Bajo presión, no…
sin presión tampoco
Esta mañana, algunos amigos acompañamos a Edgar para entregar su apelación ante la negativa de salida del país. A unos pocos pasos de la oficina de Consultoría Jurídica está la sede de Inmigración y Extranjería a nivel nacional. Ya conocía el lugar, pues fue justamente allí donde hace un año hice una reclamación similar, que concluyó con la confirmación de que no podía “viajar por el momento”. Funcionarios uniformados y personas calladas a la espera de que su caso sea revisado, conforman el escenario de esta dependencia del MININT.

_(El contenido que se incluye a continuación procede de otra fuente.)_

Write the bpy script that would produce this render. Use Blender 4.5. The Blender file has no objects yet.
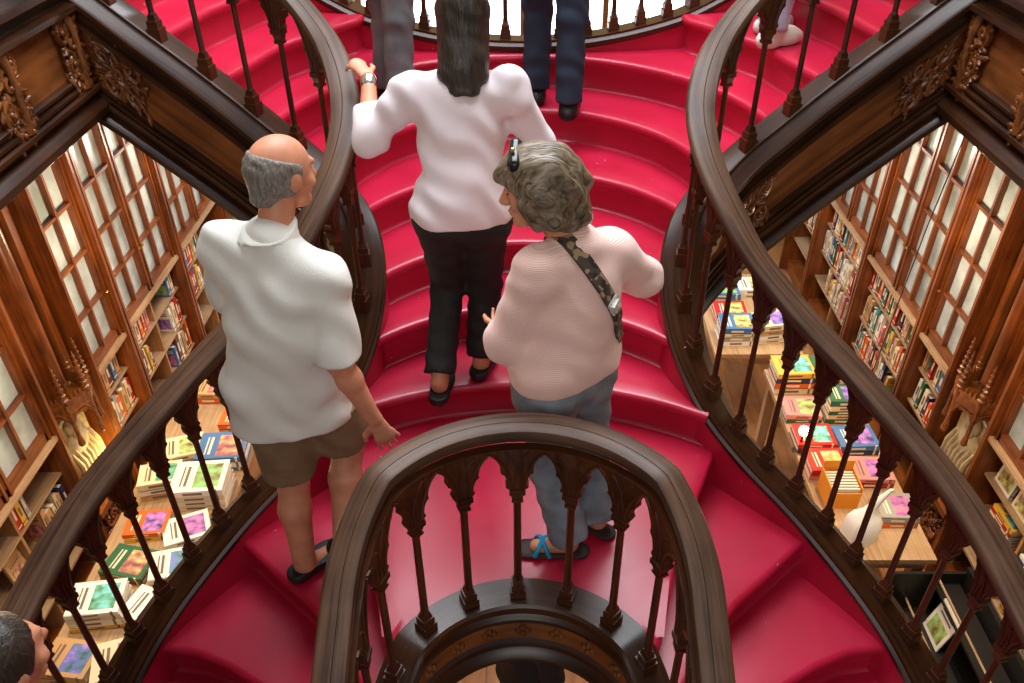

Las firmas recogidas entre cubanos de aquí y de allá, fueron entregadas a la oficial de turno, que confirmó que ahora tenían sesenta días para responder a su solicitud. El viernes, dos integrantes de la sección 21 le habían “sugerido” a Edgar que desistiera de presentarse en el lugar donde fuimos hoy. Le insinuaron que si se estaba tranquilo, le darían el permiso de viaje antes de agosto. Después de la huelga de hambre que hizo este joven, las autoridades migratorias no pueden –según contaron los inquietos muchachos- “actuar bajo presión”, porque parecería que se han visto obligados a dejarlo subir al avión.
Como si no fuera lo más común que los ciudadanos presionáramos y en respuesta a ello, los políticos enmendaran sus acciones. Para eso precisamente es que ocupan sus puestos, para ceder –una y otra vez– ante las demandas de la sociedad. ¿Es que no ha sido dicho ya –por suficientes voces– que el permiso de salida y entrada a Cuba, tiene que ser derogado? ¿Qué más tiene que ocurrir para que dejen de secuestrarnos ese derecho?
Yoani Sánchez
Sotto pressione, no…
ma neppure senza pressione
Questa mattina ho accompagnato Edgar insieme ad alcuni amici per consegnare il suo appello dopo la mancata concessione del permesso di uscita dal paese. La sede dell’Ufficio Immigrazione a livello nazionale è situata a pochi passi dall’ufficio di Consulenza Giuridica. Conoscevo il posto, perché giusto un anno fa sono andata a sporgere un reclamo simile, che si è concluso con la conferma che “per il momento” non avrei potuto viaggiare. Funzionari uniformati e persone silenziose in attesa che il loro caso venga rivisto, compongono lo scenario di questa succursale del Ministero degli Interni.
Le firme raccolte tra residenti sull’Isola e cubani della diaspora, sono state consegnate all’impiegato di turno, che ha confermato un termine di sessanta giorni per rispondere alla richiesta. Il venerdì, due componenti della sezione 21 avevano “suggerito” a Edgar di abbandonare l’idea di presentarsi nel luogo dove oggi ci siamo recati. Fecero capire che se fosse rimasto tranquillo, gli avrebbero concesso il permesso di viaggio prima di agosto. Dopo lo sciopero della fame messo in atto da questo giovane, le autorità migratorie non possono –secondo quanto riferito dagli inquieti ragazzi– “agire sotto pressione”, perché darebbero l’impressione di essere stati obbligati a lasciarlo salire sull’aereo.
Come se non fosse una cosa più che ordinaria che in risposta alle pressioni dei cittadini i politici correggessero le loro azioni. Proprio per questo occupano i loro posti, per cedere –una volta o l’altra– di fronte alle domande della società. Non è stato già detto da diverse voci che il permesso di uscita e di entrata in Cuba deve essere abolito? Che cosa deve succedere ancora perché cessino di sequestrarci un diritto?